Film producers Gerald and Linda Green were convicted after trial last year of paying Siriwan $1.8 million in bribes to influence the award of $14 million of TAT funds for media and entertainment projects for the Thai government, including the Bangkok International Film Festival. The Greens are awaiting sentencing.

The government's decision to charge the alleged bribe recipient with money laundering instead of FCPA violations is not surprising; foreign officials are not prohibited from receiving bribes under the FCPA. In United States v. Castle, 925 F.2d 831 (5th Cir. 1990), the Fifth Circuit held that a Canadian official could not be prosecuted for conspiracy to violate the FCPA. The Fifth Circuit held that Congress intended to exclude foreign officials from prosecution for FCPA violations because Congress included "virtually every possible person connected to the payments except foreign officials" in the statute. Id. at 835. The court concluded that it was "affirmative legislative policy to leave unpunished a well-defined group of persons who were necessary parties to the acts constituting a violation of the substantive law." Id. at 836. Castle noted that many foreign countries already prohibit their officials from accepting bribes.

In United States v. Steindler (S.D. Ohio 1:94-cr-0029), the United States also charged Israeli Air Force General Rami Dotan with numerous counts related to a scheme whereby he and a U.S. company executive allegedly siphoned off millions of dollars of U.S. Foreign Military Financing to Israel. DOJ, however, avoided substantive FCPA charges against Dotan, heeding the Fifth Circuit's holding in Castle. Dotan was, however, convicted by a military court in Israel and jailed there. He was never extradited to the United States and remains a fugitive.

Here, Thailand has not yet taken any action against Siriwan, but according to press reports she is associated with the ousted former Prime Minister. In charging Siriwan with money laundering, the indictment avers that a violation of the Thailand penal code is one of the predicate specified unlawful activities giving rise to the money laundering charges.

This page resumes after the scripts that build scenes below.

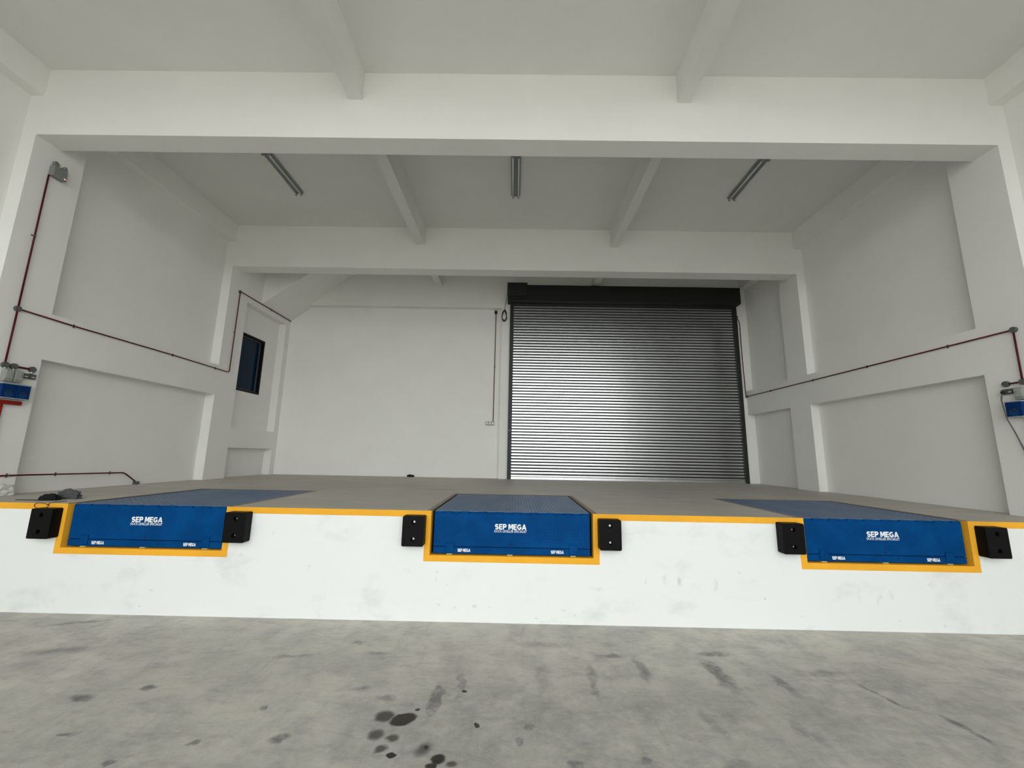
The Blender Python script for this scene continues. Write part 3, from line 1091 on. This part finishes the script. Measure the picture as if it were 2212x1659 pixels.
socket('double_socket', 'grey double socket with black lead on the right column', 'socket', (XR, 0.470, 2.942), RIGHT, 2, 0.072, 0.072, M['socket_grey'], M['box_grey'])
isolator('pale isolator box at the right picture edge beside the grey socket', (XR, 0.325, 2.846), RIGHT, 0.105, 0.172)
control_box('blue control box on the right column at the picture edge', (XR, 0.385, 2.605), RIGHT, 0.185, 0.225)
rd = thing('cable_duct', 'red pipe dropping below the blue box on the right column', 'duct', (XR, 0.36, 1.75))
b = MB()
b.tube([(-0.022, -.03, 0), (-0.022, -.03, 0.855)], 0.013, 10)
b.build('drop_pipe', M['red_plastic'], rd)
cb = thing('power_cable', 'thin dark cable hanging from the right socket past the blue box', 'cable', (XR, 0.47, 1.5))
b = MB()
b.tube([(-0.058, 0.035, 1.455), (-0.085, 0.037, 1.42), (-0.105, 0.03, 1.36), (-0.115, 0.015, 1.25), (-0.112, 0.0, 1.09), (-0.06, -0.02, 0.90), (-0.03, -0.045, 0.72), (-0.02, -0.09, 0.50), (-0.02, -0.14, 0.25)], 0.0075, 8)
b.build('lead', M['grey_cable'], cb)
b = MB()
b.box(-0.075, -0.048, 0.018, 0.055, 1.448, 1.485, bevel=0.004)
b.build('plug', M['black_cable'], cb)

socket('triple_socket', 'row of three pale sockets at the foot of the back wall conduit', 'socket', (-0.745, YW, 2.845), 0, 3, 0.09, 0.10, M['box_grey'], M['pale_plate'])

# emergency lamp
em = thing('emergency_light', 'grey twin lamp emergency light high on the left column', 'emergency light', (XL, 0.40, 6.06))
b = MB()
b.box(0, 0.085, -0.105, 0.078, 0, 0.165, bevel=0.008)
b.build('case', M['emergency'], em)
for y in (-0.07, 0.058):
    b = MB()
    b.cyl((0.045, y, 0.160), (0, 0, 1), 0.010, 0.030, 10)
    c0, ax = Vector((0.045, y, 0.205)), Vector((0.80, 0.10 if y < 0 else 0.45, 0.10)).normalized()
    b.cyl(c0 - ax * 0.035, ax, 0.022, 0.03, 18, r2=0.042)
    b.cyl(c0 - ax * 0.005, ax, 0.042, 0.025, 18, r2=0.044)
    h_ = b.build('lamp_head', M['emergency'], em)
    b = MB()
    b.cyl(c0 + ax * 0.018, ax, 0.036, 0.003, 18)
    b.cyl(c0 + ax * 0.020, ax, 0.014, 0.004, 14)
    b.build('lens', M['lens'], h_)
b = MB()
b.box(0.084, 0.090, 0.040, 0.060, 0.030, 0.040)
b.build('indicator', M['led'], em)


# ------------------------------------------------------------------ ceiling battens
def make_batten():
    """origin on the ceiling, middle of the fitting; long along y"""
    root = thing('ceiling_light', '', 'ceiling light')
    L2 = 0.635
    b = MB()
    b.extrude_profile([(-0.03, 0), (-0.03, -0.045), (0.03, -0.045), (0.03, 0)], (1, 0, 0), (0, 0, 1), (0, -L2, 0), (0, 1, 0), 2 * L2)
    b.extrude_profile([(-0.095, -0.028), (-0.03, -0.046), (0.03, -0.046), (0.095, -0.028), (0.095, -0.024), (-0.095, -0.024)], (1, 0, 0), (0, 0, 1), (0, -L2, 0), (0, 1, 0), 2 * L2)
    b.build('housing', M['housing'], root)
    for s in (-1, 1):
        b = MB()
        b.cyl((s * 0.058, -L2 + 0.03, -0.078), (0, 1, 0), 0.014, 2 * L2 - 0.06, 16)
        t = b.build('tube', M['tube'], root)
        for y in (-L2 + 0.002, L2 - 0.032):
            b = MB()
            b.box(s * 0.058 - 0.019, s * 0.058 + 0.019, y, y + 0.03, -0.098, -0.03, bevel=0.004)
            b.build('lampholder', M['light_grey'], t)
    return root


proto = make_batten()
for i, (x, lb) in enumerate(((-4.885, 'unlit twin tube ceiling light in the left bay, nearest the window wall'),
                             (-0.052, 'unlit twin tube ceiling light in the middle bay between the two joists'),
                             (4.715, 'unlit twin tube ceiling light in the right bay above the shutter side'))):
    o = proto if i == 0 else copy_tree(proto)
    o.location = (x, 2.325, ZC)
    tag(o, lb, 'ceiling light', 'twin tube ceiling lights')


# ------------------------------------------------------------------ things lying about
def cloth_heap(name, label, cat, mat, c, size, seed, fold=0.35):
    bm = bmesh.new()
    bmesh.ops.create_icosphere(bm, subdivisions=5, radius=1.0)
    off = Vector((seed * 3.7, seed * 1.3, seed))
    for v in bm.verts:
        p = v.co.copy()
        rad = 1 + fold * noise.noise(p * 1.6 + off) + fold * .55 * noise.noise(p * 3.4 + off * 2) + fold * .25 * abs(noise.noise(p * 8 + off))
        ridge = 1 - abs(noise.noise(p * 2.4 + off * 3)) * 2
        q = p * (rad + .12 * ridge)
        q.z = max(q.z, -0.35)
        v.co = Vector((q.x * size[0], q.y * size[1], (q.z + 0.35) * size[2]))
    z0 = min(v.co.z for v in bm.verts)
    for v in bm.verts:
        v.co.z -= z0
    for f in bm.faces:
        f.smooth = True
    bx = MB()
    bx.bm.free()
    bx.bm = bm
    o = bx.build(name, mat, loc=c)
    return tag(o, label, cat)


cloth_heap('jacket', 'crumpled black jacket at the dock edge, left part of the heap', 'jacket', M['black_cloth'], (-6.13, 0.30, H), (0.105, 0.075, 0.055), 2, 0.3)
cloth_heap('jacket', 'crumpled grey jacket lying behind and right of the black one', 'jacket', M['grey_cloth'], (-6.10, 0.485, H), (0.150, 0.075, 0.078), 5, 0.36)
ln = tag(MB().tube(bend([(-6.52, 0.235, H + 0.007), (-6.1, 0.26, H + 0.007), (-6.06, 0.22, H + 0.007), (-6.10, 0.205, H + 0.007), (-6.50, 0.22, H + 0.007)], 0.02), 0.0032, 8).build('flat_strap', M['black_cable']),
         'thin black doubled strap lying on the dock left of the jackets', 'strap')
pts = []
for k in range(22):
    t = -0.15 + 1.0 * k / 21 * 2 * math.pi * 0.97
    pts.append((-5.88 + 0.088 * math.cos(t) - 0.02 * math.sin(t) ** 2, -0.016 - 0.006 * math.sin(t), H - 0.028 + 0.034 * math.sin(t)))
lead = [(-5.80, 0.20, H + 0.008), (-5.80, 0.05, H + 0.008), (-5.79, -0.01, H + 0.002)]
tag(MB().tube(bend(lead, .03) + pts, 0.0036, 8).build('cord', M['cord']), 'thin dark cord looped over the yellow dock edge below the jackets', 'cord')

# milky film bunched at the foot of the left column
b = MB()
nu, nv = 26, 22
grid = []
for i in range(nu):
    row = []
    for j in range(nv):
        u, v = i / (nu - 1), j / (nv - 1)
        p = Vector((u * 3, v * 3, 0.3))
        bulge = 0.045 + 0.045 * noise.noise(p * 1.6) + 0.03 * abs(noise.noise(p * 3.5))
        bulge = max(0.006, bulge * (1 - v * 0.75))
        row.append(b.bm.verts.new((bulge, -0.28 + u * 0.40, 0.002 + v * (0.15 + 0.05 * noise.noise(Vector((u * 5, 0, 2)))))))
    grid.append(row)
for i in range(nu - 1):
    for j in range(nv - 1):
        f = b.bm.faces.new((grid[i][j], grid[i + 1][j], grid[i + 1][j + 1], grid[i][j + 1]))
        f.smooth = True
o = b.build('plastic_sheet', M['film'], loc=(XL + 0.002, 0.60, H))
sol = o.modifiers.new('thickness', 'SOLIDIFY')
sol.thickness = 0.002
tag(o, 'milky crumpled plastic sheet at the foot of the left column', 'plastic sheet')

cloth_heap('rag', 'small black scrap of cloth on the dock floor against the back wall', 'rag', M['black_cloth'], (-3.05, YW - 0.10, H), (0.085, 0.045, 0.05), 9, 0.5)
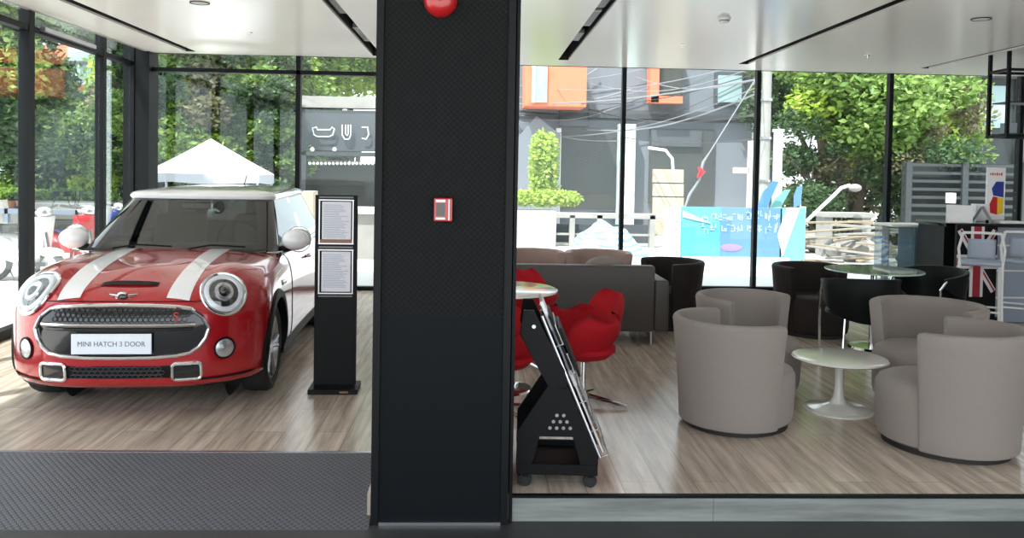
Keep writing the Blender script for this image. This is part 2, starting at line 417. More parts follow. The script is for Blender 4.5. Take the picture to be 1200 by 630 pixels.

Whether the U.S. government will prevail on its money laundering theory in this case will not be known for some time. What is clear is that the DOJ decision to charge a foreign official in this creative manner is yet another example of DOJ's aggressive effort to combat foreign corruption. This and DOJ's recent sting operation against twenty-two U.S. and U.K. citizens demonstrates that the government is delivering on its promise to aggressively pursue individuals in FCPA prosecutions.